Our partnership with legendary entertainer Rita Moreno puts a spotlight on our efforts increasing awareness about retirement security. Rita’s campaign brings attention to important issues of early planning and making financial decisions which are beneficial for you and your family. For more than a year, Rita has been filling radio airwaves with a public service announcement. This PSA will be distributed to TV stations nationwide later this week.

I can only imagine how our founding fathers felt 241 years ago sitting in that hot little room over in Independence Hall.  I’m certain they felt the weight of the moment, the stare of history squarely on them.  It was shortly after the signing of the Declaration of Independence when Ben Franklin famously said – “we must, indeed, all hang together or most assuredly we shall all hang separately.” For those patriots hanging together was a frightening proposition – they were the clear underdogs and the stakes were incredibly high. 

The mistake England made then, however, was underestimating the revolutionists’ resolve, creativity and commitment to cause.

As state regulators working through the NAIC, we face our future together, understanding the challenges, and with confidence we will all hang together and demonstrate the enduring value of our state-based insurance system.

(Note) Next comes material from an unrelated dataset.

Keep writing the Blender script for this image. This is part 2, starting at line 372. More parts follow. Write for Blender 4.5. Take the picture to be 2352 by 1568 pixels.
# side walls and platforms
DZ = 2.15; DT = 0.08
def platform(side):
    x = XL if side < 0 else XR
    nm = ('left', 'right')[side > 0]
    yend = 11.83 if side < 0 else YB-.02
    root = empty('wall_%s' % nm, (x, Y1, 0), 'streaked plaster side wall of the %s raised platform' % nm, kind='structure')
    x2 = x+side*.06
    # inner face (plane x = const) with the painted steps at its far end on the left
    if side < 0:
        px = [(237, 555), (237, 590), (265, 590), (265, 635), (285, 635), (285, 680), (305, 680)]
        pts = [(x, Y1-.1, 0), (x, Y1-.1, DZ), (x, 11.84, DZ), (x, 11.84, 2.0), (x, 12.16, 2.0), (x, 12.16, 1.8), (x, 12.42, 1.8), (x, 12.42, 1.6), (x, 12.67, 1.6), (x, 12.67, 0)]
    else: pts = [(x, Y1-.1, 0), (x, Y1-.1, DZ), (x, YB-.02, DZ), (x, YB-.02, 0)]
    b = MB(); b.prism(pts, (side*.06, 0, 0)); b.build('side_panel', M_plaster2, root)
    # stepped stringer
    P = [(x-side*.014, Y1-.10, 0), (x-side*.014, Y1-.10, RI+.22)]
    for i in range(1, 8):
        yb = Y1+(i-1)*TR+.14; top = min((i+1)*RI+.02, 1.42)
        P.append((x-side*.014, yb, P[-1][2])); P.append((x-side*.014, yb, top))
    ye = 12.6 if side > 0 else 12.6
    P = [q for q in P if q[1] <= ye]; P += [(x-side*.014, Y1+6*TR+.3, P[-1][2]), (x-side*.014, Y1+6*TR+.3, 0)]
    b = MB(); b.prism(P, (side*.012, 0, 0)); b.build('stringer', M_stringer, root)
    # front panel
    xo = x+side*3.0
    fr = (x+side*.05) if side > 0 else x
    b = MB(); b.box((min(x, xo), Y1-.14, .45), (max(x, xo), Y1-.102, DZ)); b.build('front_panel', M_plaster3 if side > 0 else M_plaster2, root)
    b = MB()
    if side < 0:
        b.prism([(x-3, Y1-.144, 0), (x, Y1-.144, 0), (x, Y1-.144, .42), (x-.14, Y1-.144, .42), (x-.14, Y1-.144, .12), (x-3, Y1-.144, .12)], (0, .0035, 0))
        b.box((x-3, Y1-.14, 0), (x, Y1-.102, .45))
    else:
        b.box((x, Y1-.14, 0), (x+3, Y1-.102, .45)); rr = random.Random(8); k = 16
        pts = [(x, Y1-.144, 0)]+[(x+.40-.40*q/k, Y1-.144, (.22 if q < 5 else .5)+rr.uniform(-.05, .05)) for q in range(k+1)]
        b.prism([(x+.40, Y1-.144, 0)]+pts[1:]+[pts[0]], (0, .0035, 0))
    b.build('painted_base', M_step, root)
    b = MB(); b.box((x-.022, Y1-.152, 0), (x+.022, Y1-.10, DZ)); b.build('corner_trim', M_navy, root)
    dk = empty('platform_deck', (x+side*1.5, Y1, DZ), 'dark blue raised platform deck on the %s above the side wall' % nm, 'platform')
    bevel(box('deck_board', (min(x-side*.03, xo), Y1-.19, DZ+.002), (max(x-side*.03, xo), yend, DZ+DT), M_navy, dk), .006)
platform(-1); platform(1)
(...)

I hope all of our partners and stakeholders join us in this cause and support important work we’re doing here. Admittedly, we’re not writing the Declaration of Independence but all of us here are helping to craft the next and greatest chapters of insurance regulation in this country.

As we turn our focus to being in the room where our many meetings will happen over the next few days, I hope you all get a chance to visit the room where the Declaration of Independence was signed in 1776. Instead of performing a few lines from the Pulitzer Prize and Tony winning show about another Founding Father, “Hamilton,” I’ll close with a notable Franklin quote: "Energy and persistence conquer all things.” Let’s open this meeting with renewed energy and persistence to conquer the work before us.

And while you’re at it, have a cheesesteak or two. As a favor to me, ask for it to be topped with Wisconsin Cheddar.